Monday, June 30, 2008

Don't Show, Don't Tell

The ongoing legal dispute between veteran writers/actors and former friends, Laura Kightlinger and Mike White illustrates beautifully the cutthroat world of screenwriting and the movie industry, itself.

According to the lawsuit filed by Kightlinger, as well as various interviews and other communications from the two, Kightlinger claims she wrote a screenplay in 2002 which she showed to Mike White, who then wrote his own version of it. Of course, White denies this, noting the differences between the two projects.

The main one being that White's project got made.

Kightlinger - veteran sit-com writer, actress, and SNL amuna - apparently wrote a screenplay about cat rescue and showed it to Mike White - veteran screenwriter and actor - as the two were mutual friends of one Jack Black (yes: Jack Black and Mike White). Both Kightlinger and White agree the latter liked her script and offered to play a role in it, should it be greenlighted. That is where the stories diverge.

Kightlinger claims White then 'stabbed her in the back' by rewriting her script with a few minor changes. For one, White's script is about dogs, and... well, that's about it. Legal analysts and experts note that Kightlinger faces "significant legal hurdles" and one source representative of White notes that the scripts vary in tone, texture, approach, and characters, but according to everything I've been able to uncover on the matter (which isn't much), it seems like Kightlinger may have a good argument.

But probably not a good case.

The simple fact of the matter is that Hollywood is a cutthroat town filled with... cutthroats. Whether or not White cannibalized Laura Kightlinger's script is ponderous, but I find his claims of total innocence disingenuous; it seems obvious that he was at least "inspired" by her original screenplay. Still, the legal standard for plagiarism is quite a hurdle, and I don't know if this case meets the mark.

Truth be told - especially as a musician - I cannot authoritatively say I have ever had a completely original idea and I can accept that of myself. I don't know that it makes me a bad artist so much as a derivative one, but that's oversimplifying; the truth is that I surround myself with, and immerse myself in, entertainment and source material and, for whatever reason, often come to similar conclusions others usually have before me. The truth is that there are no truly original ideas - the Beatles said as much and they were paraphrasing from The Holy Bible - the real matter of the work is the approach: the content is secondary to the work.

With that said, changing a few key elements is far from a novel approach; while I am not pointing fingers, changing just enough of someone else's work is the classic way of protecting one's self from lawsuits like this one - we all did it for at least three reports in highschool! But again, there have been a lot of riffs I wrote (when riffs were what I wrote) that I knew were "derivative" - in some cases, intentionally so ("We need to go into something chunky here - like a Bad Brains-meets-Misfits thing") but thought were original... until I popped-in an album I hadn't listened to for several years and heard that very riff blaring back at me!

It happens.

In a perfect world, White would settle out of court and the DVD release of Year of the Dog would grant Kightlinger a co-credit, but the movie (which coincidentally stars another SNL alumna, Molly Shannon) has yet to break $2 million, even with good reviews. In a perfect world, Kightlinger would be fine with this and would forego all but the most basic of monetary compensation for the sake of their friendship. But this is not a perfect world and neither seems likely.

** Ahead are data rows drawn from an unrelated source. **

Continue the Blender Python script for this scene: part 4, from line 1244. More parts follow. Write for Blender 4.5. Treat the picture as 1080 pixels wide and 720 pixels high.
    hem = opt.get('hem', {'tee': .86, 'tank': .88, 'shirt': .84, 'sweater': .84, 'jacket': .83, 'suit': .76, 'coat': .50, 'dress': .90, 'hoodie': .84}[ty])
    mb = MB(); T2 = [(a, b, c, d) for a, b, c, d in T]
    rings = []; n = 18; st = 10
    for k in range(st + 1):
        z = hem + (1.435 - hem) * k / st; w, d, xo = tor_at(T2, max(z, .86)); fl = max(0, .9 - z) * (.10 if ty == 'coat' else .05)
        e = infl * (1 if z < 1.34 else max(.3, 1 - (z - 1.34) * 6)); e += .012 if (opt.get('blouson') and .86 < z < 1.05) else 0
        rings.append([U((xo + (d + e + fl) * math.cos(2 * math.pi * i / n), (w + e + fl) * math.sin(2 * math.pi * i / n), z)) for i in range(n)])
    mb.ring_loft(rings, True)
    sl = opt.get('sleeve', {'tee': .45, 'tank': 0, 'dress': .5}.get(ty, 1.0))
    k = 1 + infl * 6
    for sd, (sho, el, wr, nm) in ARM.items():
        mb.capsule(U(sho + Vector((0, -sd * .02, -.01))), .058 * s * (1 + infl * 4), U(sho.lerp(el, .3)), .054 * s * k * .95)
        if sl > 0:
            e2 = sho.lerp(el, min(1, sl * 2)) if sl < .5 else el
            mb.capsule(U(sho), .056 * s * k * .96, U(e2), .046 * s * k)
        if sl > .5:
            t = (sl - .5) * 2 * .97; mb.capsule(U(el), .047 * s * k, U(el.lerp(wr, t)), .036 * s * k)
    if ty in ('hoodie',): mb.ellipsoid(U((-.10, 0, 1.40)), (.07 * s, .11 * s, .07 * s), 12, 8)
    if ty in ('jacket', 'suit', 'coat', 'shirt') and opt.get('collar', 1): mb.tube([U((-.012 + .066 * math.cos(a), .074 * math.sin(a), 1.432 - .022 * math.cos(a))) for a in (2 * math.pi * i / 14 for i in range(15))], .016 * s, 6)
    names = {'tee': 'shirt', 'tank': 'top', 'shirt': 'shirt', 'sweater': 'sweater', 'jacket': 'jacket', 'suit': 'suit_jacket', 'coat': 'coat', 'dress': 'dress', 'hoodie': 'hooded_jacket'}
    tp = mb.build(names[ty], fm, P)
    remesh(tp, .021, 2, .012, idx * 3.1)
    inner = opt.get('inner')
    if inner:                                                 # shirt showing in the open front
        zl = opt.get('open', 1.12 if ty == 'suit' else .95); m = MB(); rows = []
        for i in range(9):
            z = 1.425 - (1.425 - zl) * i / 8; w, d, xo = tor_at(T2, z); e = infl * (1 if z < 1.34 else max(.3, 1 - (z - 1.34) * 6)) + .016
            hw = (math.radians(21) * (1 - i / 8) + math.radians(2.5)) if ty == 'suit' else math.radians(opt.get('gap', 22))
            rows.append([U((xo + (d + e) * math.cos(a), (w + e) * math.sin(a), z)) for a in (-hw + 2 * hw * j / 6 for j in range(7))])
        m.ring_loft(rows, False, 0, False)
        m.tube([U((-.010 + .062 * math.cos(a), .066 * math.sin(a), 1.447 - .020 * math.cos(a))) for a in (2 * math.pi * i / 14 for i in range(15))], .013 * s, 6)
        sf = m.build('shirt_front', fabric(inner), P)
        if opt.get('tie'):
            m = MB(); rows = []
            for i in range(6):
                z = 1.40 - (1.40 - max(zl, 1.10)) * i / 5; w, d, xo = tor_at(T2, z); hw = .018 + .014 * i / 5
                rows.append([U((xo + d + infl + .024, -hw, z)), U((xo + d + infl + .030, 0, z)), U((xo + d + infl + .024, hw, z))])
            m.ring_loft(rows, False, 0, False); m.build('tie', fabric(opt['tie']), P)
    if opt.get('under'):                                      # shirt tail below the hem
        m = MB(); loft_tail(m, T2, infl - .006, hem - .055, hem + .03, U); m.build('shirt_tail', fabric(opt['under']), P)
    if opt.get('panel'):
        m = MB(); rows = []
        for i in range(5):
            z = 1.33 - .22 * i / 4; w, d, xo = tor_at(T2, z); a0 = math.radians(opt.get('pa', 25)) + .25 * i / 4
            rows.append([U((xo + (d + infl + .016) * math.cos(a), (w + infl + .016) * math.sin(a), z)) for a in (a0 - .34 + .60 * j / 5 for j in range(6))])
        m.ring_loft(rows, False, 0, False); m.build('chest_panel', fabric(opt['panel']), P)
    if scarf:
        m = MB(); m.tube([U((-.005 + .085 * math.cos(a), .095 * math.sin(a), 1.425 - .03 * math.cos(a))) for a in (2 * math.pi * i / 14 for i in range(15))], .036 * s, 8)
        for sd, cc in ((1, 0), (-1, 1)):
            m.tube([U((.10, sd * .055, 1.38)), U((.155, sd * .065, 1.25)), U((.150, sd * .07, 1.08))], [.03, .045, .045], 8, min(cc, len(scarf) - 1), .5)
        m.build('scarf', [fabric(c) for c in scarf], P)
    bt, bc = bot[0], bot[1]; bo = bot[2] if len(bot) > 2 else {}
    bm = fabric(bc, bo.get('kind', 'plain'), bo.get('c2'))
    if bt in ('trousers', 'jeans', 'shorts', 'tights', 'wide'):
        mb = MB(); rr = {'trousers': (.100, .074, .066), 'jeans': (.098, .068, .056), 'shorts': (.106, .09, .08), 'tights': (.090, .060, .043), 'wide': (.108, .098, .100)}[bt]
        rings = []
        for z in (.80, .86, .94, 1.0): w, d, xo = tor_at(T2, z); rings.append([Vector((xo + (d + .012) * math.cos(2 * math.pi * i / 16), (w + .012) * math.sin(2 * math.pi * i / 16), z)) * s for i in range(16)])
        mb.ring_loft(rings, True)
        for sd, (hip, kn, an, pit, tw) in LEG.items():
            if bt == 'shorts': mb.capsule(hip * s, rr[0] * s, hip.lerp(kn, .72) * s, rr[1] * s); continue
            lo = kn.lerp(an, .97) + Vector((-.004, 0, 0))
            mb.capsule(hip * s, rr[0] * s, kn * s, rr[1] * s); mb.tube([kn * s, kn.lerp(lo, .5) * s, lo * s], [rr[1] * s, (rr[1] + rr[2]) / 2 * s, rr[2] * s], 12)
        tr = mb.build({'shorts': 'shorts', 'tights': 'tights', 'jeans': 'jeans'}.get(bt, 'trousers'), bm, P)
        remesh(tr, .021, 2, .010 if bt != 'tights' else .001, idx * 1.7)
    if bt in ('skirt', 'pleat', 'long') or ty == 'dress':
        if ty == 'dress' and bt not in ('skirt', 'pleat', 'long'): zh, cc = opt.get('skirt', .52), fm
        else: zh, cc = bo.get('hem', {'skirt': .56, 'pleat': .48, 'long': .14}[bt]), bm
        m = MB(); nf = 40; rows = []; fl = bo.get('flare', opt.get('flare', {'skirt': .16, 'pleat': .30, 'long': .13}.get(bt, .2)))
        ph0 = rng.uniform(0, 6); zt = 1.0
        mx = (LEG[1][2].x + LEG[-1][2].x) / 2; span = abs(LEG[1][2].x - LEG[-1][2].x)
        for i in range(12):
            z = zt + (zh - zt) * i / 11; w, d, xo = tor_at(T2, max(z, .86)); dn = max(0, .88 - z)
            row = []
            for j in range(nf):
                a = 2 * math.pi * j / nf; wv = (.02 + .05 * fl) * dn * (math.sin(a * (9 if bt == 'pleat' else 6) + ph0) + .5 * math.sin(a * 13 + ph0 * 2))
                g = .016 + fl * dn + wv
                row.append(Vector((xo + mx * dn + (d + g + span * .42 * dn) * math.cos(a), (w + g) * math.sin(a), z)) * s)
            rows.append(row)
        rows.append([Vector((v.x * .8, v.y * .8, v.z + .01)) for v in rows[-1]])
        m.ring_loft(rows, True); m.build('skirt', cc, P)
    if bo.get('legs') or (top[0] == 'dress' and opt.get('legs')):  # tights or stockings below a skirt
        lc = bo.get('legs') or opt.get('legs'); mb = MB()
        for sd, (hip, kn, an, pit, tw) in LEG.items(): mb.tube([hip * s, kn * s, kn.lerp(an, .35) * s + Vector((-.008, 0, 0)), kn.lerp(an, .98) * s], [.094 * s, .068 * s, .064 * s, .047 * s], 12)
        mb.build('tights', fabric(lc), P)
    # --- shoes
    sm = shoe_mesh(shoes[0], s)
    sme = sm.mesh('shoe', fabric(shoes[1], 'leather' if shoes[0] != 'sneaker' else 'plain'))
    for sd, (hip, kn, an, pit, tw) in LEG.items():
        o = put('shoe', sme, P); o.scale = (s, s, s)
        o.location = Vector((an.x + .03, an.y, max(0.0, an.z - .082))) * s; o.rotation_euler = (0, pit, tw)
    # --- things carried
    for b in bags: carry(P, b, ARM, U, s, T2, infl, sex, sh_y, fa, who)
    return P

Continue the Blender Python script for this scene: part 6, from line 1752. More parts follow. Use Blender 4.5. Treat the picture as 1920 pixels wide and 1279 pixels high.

To his credit, I hope Mike White is fighting the good fight because he truly doesn't believe he co-opted her script, but I can't help feeling he's afraid of simply admitting he rewrote a script he'd read years earlier without fully realizing it. To her credit, I hope Laura Kightlinger is not doing this just for publicity, as White suggests - something else I find hard to believe, as it's not like Kightlinger's career is exactly flagging.